Vivir en diferentes países, conocer otras calles y otras culturas es mi trabajado hace muchos años, pero escuchar el Bunde en algún rincón del mundo siempre hace que mis ojos se agüen y todo mi cuerpo se trasporte a mi tierra.
Si tomo un avión desde la fría Bogotá, en solo 20 minutos ya puedo divisar los hermosos diferentes colores que dan los tapetes de los sembrados de Arroz y sus perfectas verdes montanas. No puedo esperar a que abran la puerta del avión para sentir el aire tibio que para mi, sigue siendo perfecto aunque algunas veces me derrita.
Pero si llego por tierra y paso por la variante del Espinal en la mitad de el túnel de arboles que naturalmente se formó, es siempre una señal que estoy tan solo algunos minutos más de poder abrazar a mi mama.
Ver nuevamente montanas y sentir el tibio clima me llena el corazón de hogar.
Entrar por mirolindo, ver con los mismos colores del carnaval , las mismas sillas y mismas ganas, mi lugar favorito para comer pollo. No existe para mi estrella Michelin en el mundo entero, que me remplace ese gusto aprendido por ese sabor, que lo repito cada que estoy de visita.
Si tomo un taxi , a los 10 mnts ya me ha contado su vida completa el señor conductor, me ayuda a bajar mis maletas y las vecinas que te vieron crecer se asoman y saludan con una sonrisa felicitando a mi mamá por que le llego la visita. Una empatía mezclada con calidez que se extraña y que se valora cuando vives lejos de tu tierra.
Si llego cayendo la tarde de un domingo, no hay campos elíseos en París, no hay Ocean Drive en Miami, ni las Ramblas en Barcelona que me den esa sensación de hogar que me da, caminar por el centro sobre la calle Tercera, esa para mí, es una sensación de tierra firme.
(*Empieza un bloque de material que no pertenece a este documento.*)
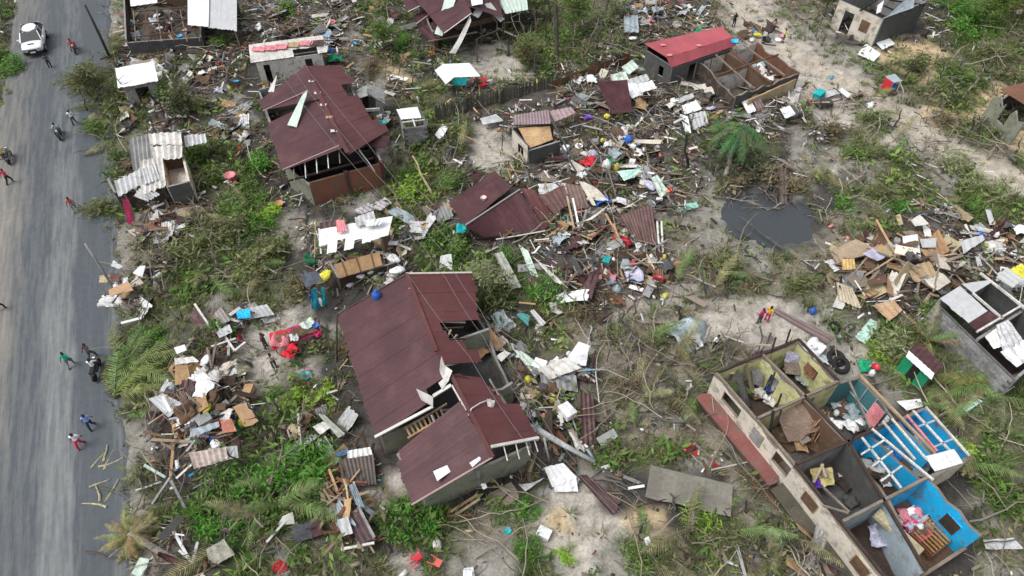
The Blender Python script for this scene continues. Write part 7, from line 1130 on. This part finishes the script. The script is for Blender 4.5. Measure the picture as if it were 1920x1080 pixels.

Ojalá mi visita por agenda y “coincidencias de la vida” sea en Junio, justo en las fiestas folclóricas, ver los bailes, las bellas faldas moviéndose al ritmo del contrabandista (baile, que mi pésima motricidad nunca logro coordinar) las carrozas, el día del tamal, la gente en la calle sonriendo y ofreciendo un “aguardientico”, que para ser honesta en mi adolescencia llegue a mi tope entre “mi cuate y la pantera” por consiguiente jamás pude volver a probarlo.
La majestuosa catedral iluminada es un símbolo para mí. Poder escuchar sus campanas entrar y agradecer por estar nuevamente allí, con el mismo olor y con colores de siempre. Caminar por la plaza de bolívar y subir por las calles de la Pola, donde jugaba hasta muy tarde en la cuadra con mis amigos, me hace recordar que mi infancia fue estupenda gracias a crecer en una ciudad pequeña o en un pueblo pequeño, que para mi no fue, ni es un infierno grande, para mi siempre será mi querido Ibagué.
Aunque sé, que no todo es color de rosa, siempre he pensado que las palabras y los pensamientos tienen el poder de trasformar, lo que tenemos por mejorar se vé, pero las cosas pequeñas bonitas se olvidan y hoy los invito a recordar lo divertido, lo cálido y sobre todo lo que te abrazó el alma alguna vez.
La sensación de pertenecer, de soltar las maletas y disfrutar del lo verdaderamente importante es un regalo de vida que me lo permito cada que estoy en Ibagué, nunca he olvidado de donde vengo, de donde soy y sobe todo a donde es que siempre quiero regresar.